С середины 1930-х годов в ходе отказа от идеи мировой революции и разгрома Сталиным старой «ленинской гвардии» советская идеология и политика из революционно-эмансипаторской постепенно трансформировалась в неоимперскую. В ходе этой эволюции главной идеологической опорой стал государственный руссоцентричный патриотизм, включавший активное использование советским партийным руководством русских национальных символов и героев с целью патриотической индоктринации населения. Термин «руссоцентризм» был предложен американским исследователем Д. Бранденбергером. Следствием этих политических изменений стало восстановление позитивного образа дореволюционной России и возврат этатистского дискурса. Если в 1920-е годы политика памяти акцентировалась на радикальном разрыве с «проклятым прошлым», то через полтора десятилетия правящие круги начали строить дискурс исторической преемственности от «старорежимной» к советской России. Эта пересмотренная историческая концепция включала идею «прогрессивных» царей Ивана Грозного и Петра I, которые строили могучее государство, как это делает Сталин. Русский народ стал использоваться как несущий элемент всей новой имперской конструкции[21].

С середины 1930-х и в 1940-е годы в Советском Союзе развивался государственный шовинизм[22][23].

В учебниках, изданных до начала Великой Отечественной войны, традиционно писали о завоевательной политике царской России. В конце 1930-х годов стали говорить, что завоевание Россией было для народов окраин Российской империи «наименьшим злом». После войны усилилась шовинистическая кампания, выражение «наименьшее зло» ушло в прошлое, появилась универсальная формула «добровольное присоединение». Народные движения против царского экспансионизма стали рассматриваться как антирусские и реакционные[23].

Великая Отечественная война вызвала подъём национального самосознания. В условиях Холодной войны, противостояния с западными державами, происходила дальнейшая трансформация советской идеологии в направлении почвенничества, «русификации» большевизма. На место идеи борьбы с «русским великодержавным шовинизмом» была поставлена борьба с «безродным космополитизмом»[3].

В 1949 году с редакционной статьи в «Правде» под названием «Об одной антипатриотической группе критиков» началась «борьба с космополитизмом». Вскоре «безродных космополитов» и «антипатриотов» начали выискивать и «разоблачать» повсеместно.
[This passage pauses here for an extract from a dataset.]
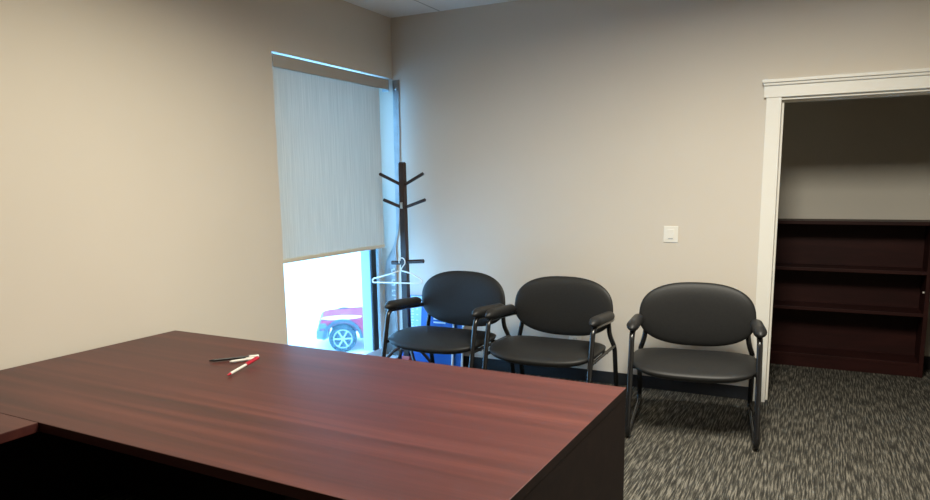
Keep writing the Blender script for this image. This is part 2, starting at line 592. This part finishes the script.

Слово «космополит» служило эвфемистической заменой слова «жид»[24].

В период хрущёвской «оттепели» послевоенный «национал-коммунизм» из официальной идеологии начал трансформироваться в национально-патриотическое течение внутри КПСС, теряя влияние[3].

Значительную часть советской и постсоветской истории категория «русское» было объектом скепсиса, критики, деконструкции как в науке, так и в идеологии, часто увязывалось с имперским прошлым России, великодержавным шовинизмом и национализмом[25].

«Русская идея» в явной или скрытой форме присутствовала в рамках официальной идеологии, маскируясь под неё и проявляясь в таких сферах, как официальная пресса, литературное поле социалистического реализма и др. Эта идеология имела и низовые проявления. Наблюдалась идеологическая эволюция советских славянофилов и трансформация в шовинизм на социальном уровне. Имело место подпольное идеологическое поле самиздата, нецензурных нелегальных изданий, где славянофилы играли значительную роль[1].

Политологи рассматривают агрессивный шовинистический национализм постсоветского периода как совокупность идеологий, заполнивших «идеологический вакуум», оставшийся после коммунизма. Отмечается также исторические корни этого шовинизма, в том числе в советской идеологии[1]. Многие молодёжные контркультуры в России, включая скинхедов, формируют свою картину мира на восприятии великодержавного шовинизма, в результате чего термин державность отрицательно воспринимается большинством россиян[26].